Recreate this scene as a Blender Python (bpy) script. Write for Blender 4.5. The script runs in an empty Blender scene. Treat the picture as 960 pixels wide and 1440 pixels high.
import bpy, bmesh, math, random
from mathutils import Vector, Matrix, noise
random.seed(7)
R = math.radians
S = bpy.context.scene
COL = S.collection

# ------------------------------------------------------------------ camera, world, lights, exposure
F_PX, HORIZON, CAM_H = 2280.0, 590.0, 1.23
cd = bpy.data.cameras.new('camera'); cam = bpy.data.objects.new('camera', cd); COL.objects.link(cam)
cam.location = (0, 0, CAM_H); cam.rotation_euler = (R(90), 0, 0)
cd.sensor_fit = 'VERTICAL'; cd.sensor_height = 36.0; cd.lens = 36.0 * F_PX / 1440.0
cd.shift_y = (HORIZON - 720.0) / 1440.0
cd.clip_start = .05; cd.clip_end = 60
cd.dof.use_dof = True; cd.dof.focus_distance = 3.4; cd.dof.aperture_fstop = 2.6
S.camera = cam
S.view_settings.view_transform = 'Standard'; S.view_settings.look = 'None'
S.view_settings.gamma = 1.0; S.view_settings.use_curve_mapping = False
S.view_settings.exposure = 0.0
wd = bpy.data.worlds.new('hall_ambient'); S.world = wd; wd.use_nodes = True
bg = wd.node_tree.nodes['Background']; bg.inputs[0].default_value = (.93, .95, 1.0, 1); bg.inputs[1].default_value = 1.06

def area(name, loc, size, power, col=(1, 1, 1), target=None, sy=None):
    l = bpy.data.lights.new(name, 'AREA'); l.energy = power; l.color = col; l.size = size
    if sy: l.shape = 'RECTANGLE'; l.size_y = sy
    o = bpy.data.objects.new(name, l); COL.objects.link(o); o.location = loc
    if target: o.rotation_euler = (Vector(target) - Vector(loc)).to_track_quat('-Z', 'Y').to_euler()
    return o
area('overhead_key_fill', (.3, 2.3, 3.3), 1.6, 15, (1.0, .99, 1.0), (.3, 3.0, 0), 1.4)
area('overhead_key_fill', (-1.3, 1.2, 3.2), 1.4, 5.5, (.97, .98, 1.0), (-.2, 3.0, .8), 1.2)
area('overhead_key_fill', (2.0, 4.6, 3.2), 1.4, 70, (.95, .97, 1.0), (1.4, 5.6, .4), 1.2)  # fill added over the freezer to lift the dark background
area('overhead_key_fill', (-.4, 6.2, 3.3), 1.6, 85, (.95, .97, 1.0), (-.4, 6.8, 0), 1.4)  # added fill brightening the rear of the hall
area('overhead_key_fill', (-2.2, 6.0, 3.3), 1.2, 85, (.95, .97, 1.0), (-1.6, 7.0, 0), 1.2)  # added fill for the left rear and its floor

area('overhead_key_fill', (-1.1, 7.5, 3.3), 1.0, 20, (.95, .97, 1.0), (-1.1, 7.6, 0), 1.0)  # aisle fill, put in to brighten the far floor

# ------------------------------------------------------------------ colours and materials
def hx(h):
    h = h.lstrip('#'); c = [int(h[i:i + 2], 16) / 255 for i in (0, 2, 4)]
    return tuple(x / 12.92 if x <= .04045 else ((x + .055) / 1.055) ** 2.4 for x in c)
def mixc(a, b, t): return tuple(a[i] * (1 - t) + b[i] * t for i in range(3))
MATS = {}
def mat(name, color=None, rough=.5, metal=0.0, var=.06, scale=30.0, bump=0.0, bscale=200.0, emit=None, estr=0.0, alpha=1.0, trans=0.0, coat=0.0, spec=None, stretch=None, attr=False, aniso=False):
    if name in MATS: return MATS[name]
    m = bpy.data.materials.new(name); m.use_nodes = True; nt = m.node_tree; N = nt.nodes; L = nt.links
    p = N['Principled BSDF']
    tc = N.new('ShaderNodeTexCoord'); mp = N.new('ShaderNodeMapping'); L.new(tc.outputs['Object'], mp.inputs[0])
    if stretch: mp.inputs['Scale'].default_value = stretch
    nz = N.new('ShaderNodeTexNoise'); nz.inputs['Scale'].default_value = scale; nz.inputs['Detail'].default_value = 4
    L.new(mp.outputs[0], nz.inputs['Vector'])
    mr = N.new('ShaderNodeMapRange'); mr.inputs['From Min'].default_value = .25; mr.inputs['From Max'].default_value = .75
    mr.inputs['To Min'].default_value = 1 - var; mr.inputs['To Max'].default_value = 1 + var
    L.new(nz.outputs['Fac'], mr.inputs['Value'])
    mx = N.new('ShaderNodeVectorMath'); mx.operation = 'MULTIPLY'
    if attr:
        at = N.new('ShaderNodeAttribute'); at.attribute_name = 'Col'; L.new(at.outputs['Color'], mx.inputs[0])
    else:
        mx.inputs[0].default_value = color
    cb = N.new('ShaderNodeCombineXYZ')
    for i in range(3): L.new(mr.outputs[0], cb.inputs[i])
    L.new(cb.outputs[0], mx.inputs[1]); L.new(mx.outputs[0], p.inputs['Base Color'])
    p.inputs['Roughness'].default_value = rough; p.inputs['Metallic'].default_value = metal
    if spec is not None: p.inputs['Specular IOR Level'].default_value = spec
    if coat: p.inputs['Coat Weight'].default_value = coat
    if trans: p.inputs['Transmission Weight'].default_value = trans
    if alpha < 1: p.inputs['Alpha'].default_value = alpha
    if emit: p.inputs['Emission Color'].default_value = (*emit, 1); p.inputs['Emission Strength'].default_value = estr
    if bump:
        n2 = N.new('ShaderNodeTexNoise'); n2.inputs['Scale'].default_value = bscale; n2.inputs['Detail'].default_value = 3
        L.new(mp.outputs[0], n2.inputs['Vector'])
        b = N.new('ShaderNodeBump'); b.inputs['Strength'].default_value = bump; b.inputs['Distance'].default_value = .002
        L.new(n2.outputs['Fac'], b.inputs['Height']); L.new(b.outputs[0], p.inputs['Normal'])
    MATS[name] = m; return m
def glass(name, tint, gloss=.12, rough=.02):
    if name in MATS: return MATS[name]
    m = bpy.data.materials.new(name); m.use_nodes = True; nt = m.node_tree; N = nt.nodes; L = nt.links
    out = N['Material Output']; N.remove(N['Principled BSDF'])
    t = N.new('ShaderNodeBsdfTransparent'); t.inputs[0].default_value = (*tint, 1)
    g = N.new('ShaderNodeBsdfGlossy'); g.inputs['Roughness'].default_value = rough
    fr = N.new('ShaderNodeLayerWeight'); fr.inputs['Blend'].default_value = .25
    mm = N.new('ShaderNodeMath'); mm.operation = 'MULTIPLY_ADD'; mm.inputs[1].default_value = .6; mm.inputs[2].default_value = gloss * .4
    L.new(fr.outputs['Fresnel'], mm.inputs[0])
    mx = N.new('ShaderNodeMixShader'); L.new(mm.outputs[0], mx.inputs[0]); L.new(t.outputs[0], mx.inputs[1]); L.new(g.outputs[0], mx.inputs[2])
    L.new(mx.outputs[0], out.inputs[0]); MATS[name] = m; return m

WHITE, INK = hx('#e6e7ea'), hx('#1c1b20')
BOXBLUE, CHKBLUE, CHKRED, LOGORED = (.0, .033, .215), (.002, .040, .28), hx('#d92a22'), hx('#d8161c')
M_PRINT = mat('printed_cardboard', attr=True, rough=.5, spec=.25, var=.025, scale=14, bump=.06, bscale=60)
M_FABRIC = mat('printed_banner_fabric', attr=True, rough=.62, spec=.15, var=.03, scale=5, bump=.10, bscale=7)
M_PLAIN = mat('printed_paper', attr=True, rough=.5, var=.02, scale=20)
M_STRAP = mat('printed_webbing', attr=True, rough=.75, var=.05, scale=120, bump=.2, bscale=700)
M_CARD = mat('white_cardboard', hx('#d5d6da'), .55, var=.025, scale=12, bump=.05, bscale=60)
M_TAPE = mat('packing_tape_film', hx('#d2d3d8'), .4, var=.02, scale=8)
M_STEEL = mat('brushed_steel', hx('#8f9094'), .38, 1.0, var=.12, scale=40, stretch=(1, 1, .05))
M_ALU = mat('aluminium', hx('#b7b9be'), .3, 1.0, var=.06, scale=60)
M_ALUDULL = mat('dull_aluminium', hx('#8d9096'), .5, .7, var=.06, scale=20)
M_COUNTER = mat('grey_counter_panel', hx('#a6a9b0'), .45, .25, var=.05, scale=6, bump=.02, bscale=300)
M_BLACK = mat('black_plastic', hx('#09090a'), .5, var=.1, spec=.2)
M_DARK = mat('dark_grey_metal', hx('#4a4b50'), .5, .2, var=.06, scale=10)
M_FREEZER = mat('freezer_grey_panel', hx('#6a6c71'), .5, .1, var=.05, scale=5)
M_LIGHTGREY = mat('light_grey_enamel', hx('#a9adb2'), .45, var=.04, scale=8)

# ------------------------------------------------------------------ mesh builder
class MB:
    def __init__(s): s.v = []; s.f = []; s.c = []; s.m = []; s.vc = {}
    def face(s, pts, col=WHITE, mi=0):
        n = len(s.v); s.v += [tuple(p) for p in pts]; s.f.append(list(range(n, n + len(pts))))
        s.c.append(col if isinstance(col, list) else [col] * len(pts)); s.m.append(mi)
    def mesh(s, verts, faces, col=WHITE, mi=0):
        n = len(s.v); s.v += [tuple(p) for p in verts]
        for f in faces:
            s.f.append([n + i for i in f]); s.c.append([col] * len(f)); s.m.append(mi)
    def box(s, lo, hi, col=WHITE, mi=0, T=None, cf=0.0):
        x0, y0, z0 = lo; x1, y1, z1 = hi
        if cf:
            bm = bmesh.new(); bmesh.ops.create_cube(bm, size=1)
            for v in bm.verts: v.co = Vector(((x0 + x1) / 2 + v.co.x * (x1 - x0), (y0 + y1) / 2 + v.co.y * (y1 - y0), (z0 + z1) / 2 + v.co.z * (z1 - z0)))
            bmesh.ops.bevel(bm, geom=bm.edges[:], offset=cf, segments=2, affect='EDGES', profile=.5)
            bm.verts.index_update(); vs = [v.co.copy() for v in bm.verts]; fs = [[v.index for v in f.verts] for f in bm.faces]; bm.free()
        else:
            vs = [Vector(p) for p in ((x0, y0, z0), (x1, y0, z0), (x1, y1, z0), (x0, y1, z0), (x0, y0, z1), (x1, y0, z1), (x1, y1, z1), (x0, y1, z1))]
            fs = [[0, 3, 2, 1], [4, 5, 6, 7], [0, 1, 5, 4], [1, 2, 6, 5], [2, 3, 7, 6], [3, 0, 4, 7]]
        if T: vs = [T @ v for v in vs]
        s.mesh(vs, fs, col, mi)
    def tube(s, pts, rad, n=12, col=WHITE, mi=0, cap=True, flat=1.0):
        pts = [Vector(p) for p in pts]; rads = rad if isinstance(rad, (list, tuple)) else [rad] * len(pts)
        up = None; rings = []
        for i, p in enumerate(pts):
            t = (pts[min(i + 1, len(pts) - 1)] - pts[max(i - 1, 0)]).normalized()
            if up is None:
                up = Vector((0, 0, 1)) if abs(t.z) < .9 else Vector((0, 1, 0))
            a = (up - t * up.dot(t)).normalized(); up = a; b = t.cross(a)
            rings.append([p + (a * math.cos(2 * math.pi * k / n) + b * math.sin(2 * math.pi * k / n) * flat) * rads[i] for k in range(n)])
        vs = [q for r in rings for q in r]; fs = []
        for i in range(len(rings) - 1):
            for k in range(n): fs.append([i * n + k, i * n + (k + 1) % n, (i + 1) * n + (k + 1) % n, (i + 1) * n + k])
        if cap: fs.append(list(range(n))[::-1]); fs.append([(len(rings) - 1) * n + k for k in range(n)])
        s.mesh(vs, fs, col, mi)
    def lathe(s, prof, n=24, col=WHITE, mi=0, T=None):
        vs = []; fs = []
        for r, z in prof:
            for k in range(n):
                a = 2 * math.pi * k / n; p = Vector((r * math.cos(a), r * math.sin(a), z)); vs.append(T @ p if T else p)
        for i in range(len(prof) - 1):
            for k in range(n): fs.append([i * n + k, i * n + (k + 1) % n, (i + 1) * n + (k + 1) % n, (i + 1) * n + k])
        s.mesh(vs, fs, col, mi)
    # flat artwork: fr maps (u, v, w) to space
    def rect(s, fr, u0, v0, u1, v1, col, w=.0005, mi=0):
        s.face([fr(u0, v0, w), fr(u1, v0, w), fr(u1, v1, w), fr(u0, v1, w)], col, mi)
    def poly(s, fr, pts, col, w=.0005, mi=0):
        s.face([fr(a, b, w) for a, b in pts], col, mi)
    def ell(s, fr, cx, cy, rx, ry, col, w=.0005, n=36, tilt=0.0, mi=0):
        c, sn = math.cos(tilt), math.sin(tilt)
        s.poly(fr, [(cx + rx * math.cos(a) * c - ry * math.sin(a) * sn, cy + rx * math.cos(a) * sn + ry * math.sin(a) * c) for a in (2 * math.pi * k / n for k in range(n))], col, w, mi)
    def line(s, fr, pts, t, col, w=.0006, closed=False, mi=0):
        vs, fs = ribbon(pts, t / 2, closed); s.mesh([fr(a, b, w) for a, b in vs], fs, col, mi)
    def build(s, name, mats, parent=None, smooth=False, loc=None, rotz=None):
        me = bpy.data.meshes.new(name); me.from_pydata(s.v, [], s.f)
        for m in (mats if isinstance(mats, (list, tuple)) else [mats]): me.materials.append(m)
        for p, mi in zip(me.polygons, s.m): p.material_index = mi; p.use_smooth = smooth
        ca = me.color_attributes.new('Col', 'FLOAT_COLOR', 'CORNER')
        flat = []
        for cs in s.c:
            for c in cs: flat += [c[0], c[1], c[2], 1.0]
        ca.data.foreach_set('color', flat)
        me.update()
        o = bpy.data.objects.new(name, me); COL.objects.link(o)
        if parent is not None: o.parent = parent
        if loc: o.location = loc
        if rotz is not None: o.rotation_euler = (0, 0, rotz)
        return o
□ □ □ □
PROBLEM STATEMENT: Only the lines from the opening of the material through the line with "COL = S.collection" should be echoed, exactly as written.

FINAL RESULT:
Recreate this scene as a Blender Python (bpy) script. Write for Blender 4.5. The script runs in an empty Blender scene. Treat the picture as 960 pixels wide and 1440 pixels high.
import bpy, bmesh, math, random
from mathutils import Vector, Matrix, noise
random.seed(7)
R = math.radians
S = bpy.context.scene
COL = S.collection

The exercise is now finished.